Short exercise >>
Restate the complete material exactly.

Dataset content >>
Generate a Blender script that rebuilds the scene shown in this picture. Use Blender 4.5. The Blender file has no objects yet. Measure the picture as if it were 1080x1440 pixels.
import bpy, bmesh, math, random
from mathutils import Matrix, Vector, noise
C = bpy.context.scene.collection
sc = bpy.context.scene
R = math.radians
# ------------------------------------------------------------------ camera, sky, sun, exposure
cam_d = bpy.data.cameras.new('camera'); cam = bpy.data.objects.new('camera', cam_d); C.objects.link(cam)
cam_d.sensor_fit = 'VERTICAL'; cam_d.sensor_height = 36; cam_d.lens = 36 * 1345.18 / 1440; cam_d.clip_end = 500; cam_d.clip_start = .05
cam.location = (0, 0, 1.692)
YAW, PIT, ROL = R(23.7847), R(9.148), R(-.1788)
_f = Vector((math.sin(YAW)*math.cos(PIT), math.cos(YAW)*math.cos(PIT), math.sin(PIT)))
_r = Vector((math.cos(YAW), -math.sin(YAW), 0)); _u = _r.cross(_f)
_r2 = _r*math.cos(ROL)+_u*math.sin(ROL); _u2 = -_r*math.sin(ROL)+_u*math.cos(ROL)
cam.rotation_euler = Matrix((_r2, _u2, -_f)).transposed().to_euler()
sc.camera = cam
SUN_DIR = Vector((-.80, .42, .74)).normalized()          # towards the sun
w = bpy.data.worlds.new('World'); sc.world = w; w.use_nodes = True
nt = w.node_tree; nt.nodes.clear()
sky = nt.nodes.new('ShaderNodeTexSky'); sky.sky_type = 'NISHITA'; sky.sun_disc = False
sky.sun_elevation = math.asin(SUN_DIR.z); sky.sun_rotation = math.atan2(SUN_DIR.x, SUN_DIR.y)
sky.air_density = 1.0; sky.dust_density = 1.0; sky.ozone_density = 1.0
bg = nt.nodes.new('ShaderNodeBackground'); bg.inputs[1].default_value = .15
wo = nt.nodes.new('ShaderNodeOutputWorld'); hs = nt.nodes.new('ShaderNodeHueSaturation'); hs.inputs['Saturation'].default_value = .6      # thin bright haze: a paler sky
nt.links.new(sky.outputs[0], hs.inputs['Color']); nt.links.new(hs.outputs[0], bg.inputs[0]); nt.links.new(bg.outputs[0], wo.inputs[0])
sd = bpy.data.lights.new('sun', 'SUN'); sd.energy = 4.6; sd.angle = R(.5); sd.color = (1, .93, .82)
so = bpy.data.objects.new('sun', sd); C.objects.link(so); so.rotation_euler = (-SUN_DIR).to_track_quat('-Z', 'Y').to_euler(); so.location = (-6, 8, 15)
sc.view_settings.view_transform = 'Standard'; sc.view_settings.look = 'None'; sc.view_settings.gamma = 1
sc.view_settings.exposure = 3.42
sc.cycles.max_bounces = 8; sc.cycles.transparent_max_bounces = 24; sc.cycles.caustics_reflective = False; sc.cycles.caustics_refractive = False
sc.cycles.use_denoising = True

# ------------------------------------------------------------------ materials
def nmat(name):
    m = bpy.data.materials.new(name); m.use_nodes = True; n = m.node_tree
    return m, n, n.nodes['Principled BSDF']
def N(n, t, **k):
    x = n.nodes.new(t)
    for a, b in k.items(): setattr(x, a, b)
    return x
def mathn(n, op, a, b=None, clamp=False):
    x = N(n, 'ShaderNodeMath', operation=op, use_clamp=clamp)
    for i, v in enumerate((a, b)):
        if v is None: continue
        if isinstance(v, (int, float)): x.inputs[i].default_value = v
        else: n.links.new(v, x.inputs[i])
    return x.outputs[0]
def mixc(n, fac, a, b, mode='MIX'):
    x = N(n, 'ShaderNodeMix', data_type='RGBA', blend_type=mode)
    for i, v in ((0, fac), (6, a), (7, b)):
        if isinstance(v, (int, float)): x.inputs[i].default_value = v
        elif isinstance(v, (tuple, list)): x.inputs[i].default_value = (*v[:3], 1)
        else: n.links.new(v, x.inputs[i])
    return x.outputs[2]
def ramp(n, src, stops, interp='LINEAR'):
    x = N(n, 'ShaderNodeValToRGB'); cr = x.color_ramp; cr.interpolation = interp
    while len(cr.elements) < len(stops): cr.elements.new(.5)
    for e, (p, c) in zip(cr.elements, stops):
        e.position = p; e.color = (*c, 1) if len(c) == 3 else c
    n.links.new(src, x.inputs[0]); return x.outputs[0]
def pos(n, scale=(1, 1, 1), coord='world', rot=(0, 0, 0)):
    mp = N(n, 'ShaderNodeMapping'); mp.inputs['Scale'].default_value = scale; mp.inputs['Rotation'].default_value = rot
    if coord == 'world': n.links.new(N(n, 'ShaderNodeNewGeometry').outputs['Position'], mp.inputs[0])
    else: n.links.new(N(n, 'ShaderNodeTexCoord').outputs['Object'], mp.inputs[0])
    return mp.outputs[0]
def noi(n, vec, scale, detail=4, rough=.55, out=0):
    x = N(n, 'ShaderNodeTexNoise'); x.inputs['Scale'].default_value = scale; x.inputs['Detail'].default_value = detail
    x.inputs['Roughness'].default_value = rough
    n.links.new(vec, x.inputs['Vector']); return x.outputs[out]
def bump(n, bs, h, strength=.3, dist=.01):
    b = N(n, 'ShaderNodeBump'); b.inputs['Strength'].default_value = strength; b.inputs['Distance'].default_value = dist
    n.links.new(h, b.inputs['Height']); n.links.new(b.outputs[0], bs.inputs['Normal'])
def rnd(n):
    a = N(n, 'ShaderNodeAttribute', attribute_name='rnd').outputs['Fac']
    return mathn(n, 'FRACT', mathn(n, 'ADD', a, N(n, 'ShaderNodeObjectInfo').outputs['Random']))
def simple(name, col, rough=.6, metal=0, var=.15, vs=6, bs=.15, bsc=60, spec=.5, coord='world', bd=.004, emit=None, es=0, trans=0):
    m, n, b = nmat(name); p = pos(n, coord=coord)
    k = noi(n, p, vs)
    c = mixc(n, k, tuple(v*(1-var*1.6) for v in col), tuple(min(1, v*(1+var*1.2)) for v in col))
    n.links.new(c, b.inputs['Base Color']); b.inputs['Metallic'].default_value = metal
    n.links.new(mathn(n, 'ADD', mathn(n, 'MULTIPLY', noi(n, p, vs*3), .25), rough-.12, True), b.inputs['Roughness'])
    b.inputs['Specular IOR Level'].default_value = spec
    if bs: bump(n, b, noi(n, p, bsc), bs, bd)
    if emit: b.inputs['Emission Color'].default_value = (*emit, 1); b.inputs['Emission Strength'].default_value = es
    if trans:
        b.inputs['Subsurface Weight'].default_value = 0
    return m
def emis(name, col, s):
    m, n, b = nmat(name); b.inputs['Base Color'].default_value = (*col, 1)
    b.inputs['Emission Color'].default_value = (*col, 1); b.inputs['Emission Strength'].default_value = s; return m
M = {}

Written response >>
Generate a Blender script that rebuilds the scene shown in this picture. Use Blender 4.5. The Blender file has no objects yet. Measure the picture as if it were 1080x1440 pixels.
import bpy, bmesh, math, random
from mathutils import Matrix, Vector, noise
C = bpy.context.scene.collection
sc = bpy.context.scene
R = math.radians
# ------------------------------------------------------------------ camera, sky, sun, exposure
cam_d = bpy.data.cameras.new('camera'); cam = bpy.data.objects.new('camera', cam_d); C.objects.link(cam)
cam_d.sensor_fit = 'VERTICAL'; cam_d.sensor_height = 36; cam_d.lens = 36 * 1345.18 / 1440; cam_d.clip_end = 500; cam_d.clip_start = .05
cam.location = (0, 0, 1.692)
YAW, PIT, ROL = R(23.7847), R(9.148), R(-.1788)
_f = Vector((math.sin(YAW)*math.cos(PIT), math.cos(YAW)*math.cos(PIT), math.sin(PIT)))
_r = Vector((math.cos(YAW), -math.sin(YAW), 0)); _u = _r.cross(_f)
_r2 = _r*math.cos(ROL)+_u*math.sin(ROL); _u2 = -_r*math.sin(ROL)+_u*math.cos(ROL)
cam.rotation_euler = Matrix((_r2, _u2, -_f)).transposed().to_euler()
sc.camera = cam
SUN_DIR = Vector((-.80, .42, .74)).normalized()          # towards the sun
w = bpy.data.worlds.new('World'); sc.world = w; w.use_nodes = True
nt = w.node_tree; nt.nodes.clear()
sky = nt.nodes.new('ShaderNodeTexSky'); sky.sky_type = 'NISHITA'; sky.sun_disc = False
sky.sun_elevation = math.asin(SUN_DIR.z); sky.sun_rotation = math.atan2(SUN_DIR.x, SUN_DIR.y)
sky.air_density = 1.0; sky.dust_density = 1.0; sky.ozone_density = 1.0
bg = nt.nodes.new('ShaderNodeBackground'); bg.inputs[1].default_value = .15
wo = nt.nodes.new('ShaderNodeOutputWorld'); hs = nt.nodes.new('ShaderNodeHueSaturation'); hs.inputs['Saturation'].default_value = .6      # thin bright haze: a paler sky
nt.links.new(sky.outputs[0], hs.inputs['Color']); nt.links.new(hs.outputs[0], bg.inputs[0]); nt.links.new(bg.outputs[0], wo.inputs[0])
sd = bpy.data.lights.new('sun', 'SUN'); sd.energy = 4.6; sd.angle = R(.5); sd.color = (1, .93, .82)
so = bpy.data.objects.new('sun', sd); C.objects.link(so); so.rotation_euler = (-SUN_DIR).to_track_quat('-Z', 'Y').to_euler(); so.location = (-6, 8, 15)
sc.view_settings.view_transform = 'Standard'; sc.view_settings.look = 'None'; sc.view_settings.gamma = 1
sc.view_settings.exposure = 3.42
sc.cycles.max_bounces = 8; sc.cycles.transparent_max_bounces = 24; sc.cycles.caustics_reflective = False; sc.cycles.caustics_refractive = False
sc.cycles.use_denoising = True

# ------------------------------------------------------------------ materials
def nmat(name):
    m = bpy.data.materials.new(name); m.use_nodes = True; n = m.node_tree
    return m, n, n.nodes['Principled BSDF']
def N(n, t, **k):
    x = n.nodes.new(t)
    for a, b in k.items(): setattr(x, a, b)
    return x
def mathn(n, op, a, b=None, clamp=False):
    x = N(n, 'ShaderNodeMath', operation=op, use_clamp=clamp)
    for i, v in enumerate((a, b)):
        if v is None: continue
        if isinstance(v, (int, float)): x.inputs[i].default_value = v
        else: n.links.new(v, x.inputs[i])
    return x.outputs[0]
def mixc(n, fac, a, b, mode='MIX'):
    x = N(n, 'ShaderNodeMix', data_type='RGBA', blend_type=mode)
    for i, v in ((0, fac), (6, a), (7, b)):
        if isinstance(v, (int, float)): x.inputs[i].default_value = v
        elif isinstance(v, (tuple, list)): x.inputs[i].default_value = (*v[:3], 1)
        else: n.links.new(v, x.inputs[i])
    return x.outputs[2]
def ramp(n, src, stops, interp='LINEAR'):
    x = N(n, 'ShaderNodeValToRGB'); cr = x.color_ramp; cr.interpolation = interp
    while len(cr.elements) < len(stops): cr.elements.new(.5)
    for e, (p, c) in zip(cr.elements, stops):
        e.position = p; e.color = (*c, 1) if len(c) == 3 else c
    n.links.new(src, x.inputs[0]); return x.outputs[0]
def pos(n, scale=(1, 1, 1), coord='world', rot=(0, 0, 0)):
    mp = N(n, 'ShaderNodeMapping'); mp.inputs['Scale'].default_value = scale; mp.inputs['Rotation'].default_value = rot
    if coord == 'world': n.links.new(N(n, 'ShaderNodeNewGeometry').outputs['Position'], mp.inputs[0])
    else: n.links.new(N(n, 'ShaderNodeTexCoord').outputs['Object'], mp.inputs[0])
    return mp.outputs[0]
def noi(n, vec, scale, detail=4, rough=.55, out=0):
    x = N(n, 'ShaderNodeTexNoise'); x.inputs['Scale'].default_value = scale; x.inputs['Detail'].default_value = detail
    x.inputs['Roughness'].default_value = rough
    n.links.new(vec, x.inputs['Vector']); return x.outputs[out]
def bump(n, bs, h, strength=.3, dist=.01):
    b = N(n, 'ShaderNodeBump'); b.inputs['Strength'].default_value = strength; b.inputs['Distance'].default_value = dist
    n.links.new(h, b.inputs['Height']); n.links.new(b.outputs[0], bs.inputs['Normal'])
def rnd(n):
    a = N(n, 'ShaderNodeAttribute', attribute_name='rnd').outputs['Fac']
    return mathn(n, 'FRACT', mathn(n, 'ADD', a, N(n, 'ShaderNodeObjectInfo').outputs['Random']))
def simple(name, col, rough=.6, metal=0, var=.15, vs=6, bs=.15, bsc=60, spec=.5, coord='world', bd=.004, emit=None, es=0, trans=0):
    m, n, b = nmat(name); p = pos(n, coord=coord)
    k = noi(n, p, vs)
    c = mixc(n, k, tuple(v*(1-var*1.6) for v in col), tuple(min(1, v*(1+var*1.2)) for v in col))
    n.links.new(c, b.inputs['Base Color']); b.inputs['Metallic'].default_value = metal
    n.links.new(mathn(n, 'ADD', mathn(n, 'MULTIPLY', noi(n, p, vs*3), .25), rough-.12, True), b.inputs['Roughness'])
    b.inputs['Specular IOR Level'].default_value = spec
    if bs: bump(n, b, noi(n, p, bsc), bs, bd)
    if emit: b.inputs['Emission Color'].default_value = (*emit, 1); b.inputs['Emission Strength'].default_value = es
    if trans:
        b.inputs['Subsurface Weight'].default_value = 0
    return m
def emis(name, col, s):
    m, n, b = nmat(name); b.inputs['Base Color'].default_value = (*col, 1)
    b.inputs['Emission Color'].default_value = (*col, 1); b.inputs['Emission Strength'].default_value = s; return m
M = {}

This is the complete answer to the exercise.